> EXERCISE GOAL
Report only how many lines of the entries below contain the string "follow".

> DATA ENTRIES

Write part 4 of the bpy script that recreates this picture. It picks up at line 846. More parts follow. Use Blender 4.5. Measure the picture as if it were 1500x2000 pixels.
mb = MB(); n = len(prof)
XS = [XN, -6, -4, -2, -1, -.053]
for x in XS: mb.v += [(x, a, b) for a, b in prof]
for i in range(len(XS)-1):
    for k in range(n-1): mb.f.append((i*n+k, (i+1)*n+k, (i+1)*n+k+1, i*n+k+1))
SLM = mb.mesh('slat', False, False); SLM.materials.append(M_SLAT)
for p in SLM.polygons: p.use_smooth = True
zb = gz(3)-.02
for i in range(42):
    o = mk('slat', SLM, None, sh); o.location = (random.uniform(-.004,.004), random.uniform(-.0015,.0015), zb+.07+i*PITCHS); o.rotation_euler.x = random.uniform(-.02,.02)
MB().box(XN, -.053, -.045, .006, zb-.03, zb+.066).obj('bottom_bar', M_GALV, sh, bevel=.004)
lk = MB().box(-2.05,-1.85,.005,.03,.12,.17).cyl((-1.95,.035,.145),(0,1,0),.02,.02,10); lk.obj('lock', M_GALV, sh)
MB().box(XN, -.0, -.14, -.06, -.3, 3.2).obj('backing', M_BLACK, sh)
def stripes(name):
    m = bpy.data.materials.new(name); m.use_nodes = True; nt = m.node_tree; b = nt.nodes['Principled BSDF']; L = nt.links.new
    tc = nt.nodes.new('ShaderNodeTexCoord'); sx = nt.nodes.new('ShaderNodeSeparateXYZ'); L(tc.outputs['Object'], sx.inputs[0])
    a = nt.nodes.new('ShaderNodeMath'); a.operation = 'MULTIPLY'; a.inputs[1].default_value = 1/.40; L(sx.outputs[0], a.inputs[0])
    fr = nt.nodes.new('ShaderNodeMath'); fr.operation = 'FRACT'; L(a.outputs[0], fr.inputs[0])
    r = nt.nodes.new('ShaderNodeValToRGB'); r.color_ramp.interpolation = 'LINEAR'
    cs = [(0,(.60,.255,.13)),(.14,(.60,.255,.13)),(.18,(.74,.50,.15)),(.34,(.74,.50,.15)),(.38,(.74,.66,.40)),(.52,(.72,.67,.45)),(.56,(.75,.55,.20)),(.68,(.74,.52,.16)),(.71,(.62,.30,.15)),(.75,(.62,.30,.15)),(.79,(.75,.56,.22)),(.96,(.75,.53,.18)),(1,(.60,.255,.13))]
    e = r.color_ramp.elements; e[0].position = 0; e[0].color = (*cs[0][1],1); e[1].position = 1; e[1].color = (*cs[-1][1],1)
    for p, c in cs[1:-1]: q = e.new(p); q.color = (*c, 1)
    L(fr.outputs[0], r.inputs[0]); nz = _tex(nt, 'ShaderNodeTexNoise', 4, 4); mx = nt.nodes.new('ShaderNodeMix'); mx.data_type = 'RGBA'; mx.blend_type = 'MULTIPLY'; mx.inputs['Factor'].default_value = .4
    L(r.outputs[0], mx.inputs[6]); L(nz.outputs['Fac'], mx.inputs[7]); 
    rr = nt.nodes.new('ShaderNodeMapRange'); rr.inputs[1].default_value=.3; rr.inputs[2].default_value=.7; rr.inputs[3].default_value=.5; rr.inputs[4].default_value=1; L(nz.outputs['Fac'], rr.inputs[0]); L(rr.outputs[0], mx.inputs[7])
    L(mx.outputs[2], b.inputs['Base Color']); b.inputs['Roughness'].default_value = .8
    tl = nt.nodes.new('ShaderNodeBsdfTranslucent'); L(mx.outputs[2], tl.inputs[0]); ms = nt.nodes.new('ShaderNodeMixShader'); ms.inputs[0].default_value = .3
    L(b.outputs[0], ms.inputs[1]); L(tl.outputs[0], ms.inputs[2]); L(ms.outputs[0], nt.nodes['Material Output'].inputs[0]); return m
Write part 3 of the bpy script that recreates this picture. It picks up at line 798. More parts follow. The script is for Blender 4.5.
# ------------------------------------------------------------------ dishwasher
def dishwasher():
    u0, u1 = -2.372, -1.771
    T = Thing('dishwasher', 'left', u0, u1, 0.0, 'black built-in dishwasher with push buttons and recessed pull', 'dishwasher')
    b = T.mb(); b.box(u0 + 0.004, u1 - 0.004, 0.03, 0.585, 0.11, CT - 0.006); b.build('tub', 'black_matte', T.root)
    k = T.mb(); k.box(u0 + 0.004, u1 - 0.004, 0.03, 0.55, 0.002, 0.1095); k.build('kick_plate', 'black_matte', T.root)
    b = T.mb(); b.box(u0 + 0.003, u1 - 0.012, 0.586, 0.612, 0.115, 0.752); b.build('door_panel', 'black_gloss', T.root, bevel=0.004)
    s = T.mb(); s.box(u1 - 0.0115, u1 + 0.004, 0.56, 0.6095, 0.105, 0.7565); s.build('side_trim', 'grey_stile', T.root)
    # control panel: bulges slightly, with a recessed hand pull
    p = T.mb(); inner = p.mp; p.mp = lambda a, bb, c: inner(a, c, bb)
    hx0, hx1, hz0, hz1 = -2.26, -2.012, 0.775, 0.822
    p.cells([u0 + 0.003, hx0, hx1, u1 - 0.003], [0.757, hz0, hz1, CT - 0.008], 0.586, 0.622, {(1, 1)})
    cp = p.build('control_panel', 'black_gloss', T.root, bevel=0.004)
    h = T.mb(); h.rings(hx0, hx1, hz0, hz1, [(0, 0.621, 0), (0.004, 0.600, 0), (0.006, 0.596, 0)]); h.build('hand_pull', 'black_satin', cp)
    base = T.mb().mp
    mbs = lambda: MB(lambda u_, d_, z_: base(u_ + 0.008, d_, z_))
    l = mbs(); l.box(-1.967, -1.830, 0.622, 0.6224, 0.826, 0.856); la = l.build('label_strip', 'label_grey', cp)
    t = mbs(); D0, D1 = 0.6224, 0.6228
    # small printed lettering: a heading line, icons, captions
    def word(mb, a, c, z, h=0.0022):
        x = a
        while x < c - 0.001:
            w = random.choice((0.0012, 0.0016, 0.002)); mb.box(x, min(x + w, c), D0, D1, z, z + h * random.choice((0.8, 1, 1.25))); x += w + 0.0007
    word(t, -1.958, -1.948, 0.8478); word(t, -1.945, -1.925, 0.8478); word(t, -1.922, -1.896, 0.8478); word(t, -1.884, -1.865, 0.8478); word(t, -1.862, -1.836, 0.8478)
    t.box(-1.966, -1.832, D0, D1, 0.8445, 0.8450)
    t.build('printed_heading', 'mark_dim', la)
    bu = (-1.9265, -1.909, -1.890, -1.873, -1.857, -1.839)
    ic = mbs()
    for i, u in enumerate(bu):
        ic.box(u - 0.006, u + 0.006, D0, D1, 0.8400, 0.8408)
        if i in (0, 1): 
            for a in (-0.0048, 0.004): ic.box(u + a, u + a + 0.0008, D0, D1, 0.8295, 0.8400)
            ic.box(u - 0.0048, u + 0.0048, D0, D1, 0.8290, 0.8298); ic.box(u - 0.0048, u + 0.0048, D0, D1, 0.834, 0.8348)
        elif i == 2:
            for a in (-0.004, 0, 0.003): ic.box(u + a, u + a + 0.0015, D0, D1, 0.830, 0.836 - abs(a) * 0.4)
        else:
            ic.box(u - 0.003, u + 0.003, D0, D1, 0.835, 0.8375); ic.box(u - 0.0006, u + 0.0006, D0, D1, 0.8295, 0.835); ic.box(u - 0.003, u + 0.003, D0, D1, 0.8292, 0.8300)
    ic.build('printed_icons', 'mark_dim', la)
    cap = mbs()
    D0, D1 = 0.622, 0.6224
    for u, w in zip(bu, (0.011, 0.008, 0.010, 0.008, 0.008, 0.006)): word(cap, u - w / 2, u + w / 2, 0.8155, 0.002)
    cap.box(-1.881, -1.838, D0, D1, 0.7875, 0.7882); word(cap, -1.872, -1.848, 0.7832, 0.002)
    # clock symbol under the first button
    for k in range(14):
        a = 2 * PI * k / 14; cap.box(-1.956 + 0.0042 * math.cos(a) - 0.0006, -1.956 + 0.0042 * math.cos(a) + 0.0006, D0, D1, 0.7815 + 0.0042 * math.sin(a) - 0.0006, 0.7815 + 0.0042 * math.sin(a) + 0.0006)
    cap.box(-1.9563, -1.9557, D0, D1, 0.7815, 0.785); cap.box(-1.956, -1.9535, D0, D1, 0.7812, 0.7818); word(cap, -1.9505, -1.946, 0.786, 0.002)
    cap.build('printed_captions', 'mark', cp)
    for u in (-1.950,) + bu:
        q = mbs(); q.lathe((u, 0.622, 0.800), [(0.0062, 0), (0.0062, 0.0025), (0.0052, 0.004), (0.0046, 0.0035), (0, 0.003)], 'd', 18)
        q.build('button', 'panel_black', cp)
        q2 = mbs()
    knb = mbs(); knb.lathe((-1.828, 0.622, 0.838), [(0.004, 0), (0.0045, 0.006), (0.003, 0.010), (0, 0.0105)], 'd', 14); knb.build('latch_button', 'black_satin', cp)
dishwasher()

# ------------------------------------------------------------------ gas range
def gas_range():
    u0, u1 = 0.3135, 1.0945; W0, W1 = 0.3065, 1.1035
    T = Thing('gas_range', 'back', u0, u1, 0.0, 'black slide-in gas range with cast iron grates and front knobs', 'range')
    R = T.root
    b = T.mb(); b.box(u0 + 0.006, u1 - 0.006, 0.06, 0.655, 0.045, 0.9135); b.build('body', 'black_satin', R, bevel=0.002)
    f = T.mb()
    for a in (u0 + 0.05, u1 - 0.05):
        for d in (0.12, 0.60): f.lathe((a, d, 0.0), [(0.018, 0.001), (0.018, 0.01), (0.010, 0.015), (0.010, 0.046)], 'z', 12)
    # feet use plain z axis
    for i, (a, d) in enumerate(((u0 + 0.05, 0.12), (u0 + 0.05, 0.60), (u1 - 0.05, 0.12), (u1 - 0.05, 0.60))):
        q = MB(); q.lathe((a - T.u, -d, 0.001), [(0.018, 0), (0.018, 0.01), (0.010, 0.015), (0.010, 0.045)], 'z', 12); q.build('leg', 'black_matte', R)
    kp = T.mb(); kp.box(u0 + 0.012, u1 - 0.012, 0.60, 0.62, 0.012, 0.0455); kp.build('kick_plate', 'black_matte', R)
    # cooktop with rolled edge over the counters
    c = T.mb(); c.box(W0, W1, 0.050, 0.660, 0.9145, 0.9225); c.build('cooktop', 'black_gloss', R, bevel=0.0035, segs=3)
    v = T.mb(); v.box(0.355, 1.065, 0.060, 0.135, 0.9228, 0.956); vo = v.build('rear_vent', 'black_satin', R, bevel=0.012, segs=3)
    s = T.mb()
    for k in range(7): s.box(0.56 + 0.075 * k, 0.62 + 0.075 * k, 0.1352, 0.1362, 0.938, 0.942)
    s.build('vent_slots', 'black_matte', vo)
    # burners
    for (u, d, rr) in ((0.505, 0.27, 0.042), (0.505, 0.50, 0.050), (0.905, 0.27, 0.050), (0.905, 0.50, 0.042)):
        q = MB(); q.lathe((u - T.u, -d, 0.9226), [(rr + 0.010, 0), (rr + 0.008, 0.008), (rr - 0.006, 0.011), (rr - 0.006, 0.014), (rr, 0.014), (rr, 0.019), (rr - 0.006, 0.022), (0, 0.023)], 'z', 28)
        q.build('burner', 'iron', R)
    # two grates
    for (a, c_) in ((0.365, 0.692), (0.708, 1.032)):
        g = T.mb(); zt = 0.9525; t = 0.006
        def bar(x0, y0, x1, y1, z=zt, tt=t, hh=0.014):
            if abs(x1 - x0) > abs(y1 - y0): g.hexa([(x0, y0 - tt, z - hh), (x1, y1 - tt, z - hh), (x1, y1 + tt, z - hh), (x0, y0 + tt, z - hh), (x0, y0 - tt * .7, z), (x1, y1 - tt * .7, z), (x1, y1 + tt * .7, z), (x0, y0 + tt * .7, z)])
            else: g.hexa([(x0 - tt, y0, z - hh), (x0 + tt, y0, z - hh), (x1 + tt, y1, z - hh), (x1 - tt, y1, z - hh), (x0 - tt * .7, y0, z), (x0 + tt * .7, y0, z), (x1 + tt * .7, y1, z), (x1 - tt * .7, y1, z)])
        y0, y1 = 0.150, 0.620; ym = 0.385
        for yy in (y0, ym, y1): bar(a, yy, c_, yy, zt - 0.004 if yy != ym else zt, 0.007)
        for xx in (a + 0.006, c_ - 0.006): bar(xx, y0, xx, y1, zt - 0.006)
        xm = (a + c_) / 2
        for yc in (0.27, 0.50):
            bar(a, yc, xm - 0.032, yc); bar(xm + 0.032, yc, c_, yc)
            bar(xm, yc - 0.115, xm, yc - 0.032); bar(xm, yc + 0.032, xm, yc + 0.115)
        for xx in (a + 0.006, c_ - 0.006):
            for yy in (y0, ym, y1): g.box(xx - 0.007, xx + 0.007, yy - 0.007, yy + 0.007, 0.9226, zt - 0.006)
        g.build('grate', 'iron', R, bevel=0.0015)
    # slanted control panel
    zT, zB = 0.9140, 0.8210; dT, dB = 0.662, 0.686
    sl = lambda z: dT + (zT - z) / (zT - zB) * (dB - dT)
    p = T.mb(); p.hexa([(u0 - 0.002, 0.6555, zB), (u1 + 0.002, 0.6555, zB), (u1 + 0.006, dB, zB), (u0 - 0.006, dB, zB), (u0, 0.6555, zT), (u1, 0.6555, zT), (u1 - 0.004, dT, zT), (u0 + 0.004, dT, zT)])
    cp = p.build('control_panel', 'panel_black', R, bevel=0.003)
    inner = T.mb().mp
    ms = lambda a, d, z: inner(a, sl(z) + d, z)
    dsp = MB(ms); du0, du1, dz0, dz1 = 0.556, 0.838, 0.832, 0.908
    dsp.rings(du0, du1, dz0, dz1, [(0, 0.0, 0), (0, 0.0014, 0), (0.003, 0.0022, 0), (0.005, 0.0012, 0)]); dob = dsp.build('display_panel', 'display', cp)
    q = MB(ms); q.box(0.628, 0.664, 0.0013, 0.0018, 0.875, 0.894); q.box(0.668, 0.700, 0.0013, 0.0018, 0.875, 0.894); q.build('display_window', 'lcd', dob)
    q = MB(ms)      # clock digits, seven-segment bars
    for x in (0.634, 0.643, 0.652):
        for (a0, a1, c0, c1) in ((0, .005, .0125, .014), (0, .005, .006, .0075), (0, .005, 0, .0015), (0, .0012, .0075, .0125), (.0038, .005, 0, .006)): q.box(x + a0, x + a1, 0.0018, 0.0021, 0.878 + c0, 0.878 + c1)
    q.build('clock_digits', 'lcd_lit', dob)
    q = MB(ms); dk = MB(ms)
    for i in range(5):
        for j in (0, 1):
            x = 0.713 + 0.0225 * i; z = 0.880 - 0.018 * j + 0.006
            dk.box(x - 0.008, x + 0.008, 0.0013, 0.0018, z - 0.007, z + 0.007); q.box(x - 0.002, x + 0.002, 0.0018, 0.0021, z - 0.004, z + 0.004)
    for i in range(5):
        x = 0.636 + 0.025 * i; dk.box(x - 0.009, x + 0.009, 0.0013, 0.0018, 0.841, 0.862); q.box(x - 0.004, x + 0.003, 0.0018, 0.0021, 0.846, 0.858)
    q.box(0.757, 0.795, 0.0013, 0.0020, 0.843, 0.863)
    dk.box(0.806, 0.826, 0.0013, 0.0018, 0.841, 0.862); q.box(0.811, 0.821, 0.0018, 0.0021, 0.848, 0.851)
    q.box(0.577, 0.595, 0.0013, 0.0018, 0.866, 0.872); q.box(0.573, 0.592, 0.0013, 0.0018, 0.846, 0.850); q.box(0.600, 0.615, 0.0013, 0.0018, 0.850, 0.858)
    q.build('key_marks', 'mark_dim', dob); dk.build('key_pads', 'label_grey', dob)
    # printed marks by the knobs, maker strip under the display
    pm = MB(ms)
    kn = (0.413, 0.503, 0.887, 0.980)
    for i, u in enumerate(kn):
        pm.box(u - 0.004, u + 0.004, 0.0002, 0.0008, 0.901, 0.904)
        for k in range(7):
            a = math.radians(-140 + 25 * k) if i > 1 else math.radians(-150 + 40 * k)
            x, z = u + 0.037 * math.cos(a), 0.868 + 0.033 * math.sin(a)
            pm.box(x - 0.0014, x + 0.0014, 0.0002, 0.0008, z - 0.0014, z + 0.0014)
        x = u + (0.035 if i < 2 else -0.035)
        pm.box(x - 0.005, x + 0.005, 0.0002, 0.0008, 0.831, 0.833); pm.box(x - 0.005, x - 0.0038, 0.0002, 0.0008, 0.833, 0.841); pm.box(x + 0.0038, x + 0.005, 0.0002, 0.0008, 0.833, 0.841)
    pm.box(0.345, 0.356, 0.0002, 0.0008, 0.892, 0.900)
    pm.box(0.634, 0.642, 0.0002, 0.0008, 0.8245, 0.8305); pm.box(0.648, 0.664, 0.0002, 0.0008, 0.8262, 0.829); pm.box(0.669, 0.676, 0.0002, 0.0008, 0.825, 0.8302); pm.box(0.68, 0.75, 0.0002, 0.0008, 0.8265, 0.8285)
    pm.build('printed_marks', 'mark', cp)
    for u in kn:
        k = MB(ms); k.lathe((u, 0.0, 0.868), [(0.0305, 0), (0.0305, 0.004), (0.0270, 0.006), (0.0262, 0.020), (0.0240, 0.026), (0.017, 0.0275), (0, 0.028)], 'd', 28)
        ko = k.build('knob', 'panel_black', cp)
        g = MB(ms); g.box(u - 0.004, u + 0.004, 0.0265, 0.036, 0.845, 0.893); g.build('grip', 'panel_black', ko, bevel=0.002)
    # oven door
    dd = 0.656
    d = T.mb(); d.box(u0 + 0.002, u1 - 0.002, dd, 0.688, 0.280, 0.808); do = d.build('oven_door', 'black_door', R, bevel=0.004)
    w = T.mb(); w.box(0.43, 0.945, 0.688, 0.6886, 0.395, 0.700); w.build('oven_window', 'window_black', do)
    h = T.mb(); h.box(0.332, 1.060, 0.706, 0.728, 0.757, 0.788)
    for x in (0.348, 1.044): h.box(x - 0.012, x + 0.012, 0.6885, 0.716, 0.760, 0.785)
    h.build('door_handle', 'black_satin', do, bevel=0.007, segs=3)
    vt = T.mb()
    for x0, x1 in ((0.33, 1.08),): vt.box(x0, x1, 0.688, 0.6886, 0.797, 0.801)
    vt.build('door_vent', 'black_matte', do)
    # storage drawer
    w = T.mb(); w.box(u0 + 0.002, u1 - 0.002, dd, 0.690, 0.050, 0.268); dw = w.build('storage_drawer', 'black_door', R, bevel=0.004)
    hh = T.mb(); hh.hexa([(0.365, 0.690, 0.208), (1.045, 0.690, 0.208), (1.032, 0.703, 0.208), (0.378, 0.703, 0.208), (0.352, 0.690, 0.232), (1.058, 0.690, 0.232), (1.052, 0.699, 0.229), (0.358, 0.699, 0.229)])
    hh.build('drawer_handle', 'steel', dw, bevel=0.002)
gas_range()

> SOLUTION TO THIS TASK
2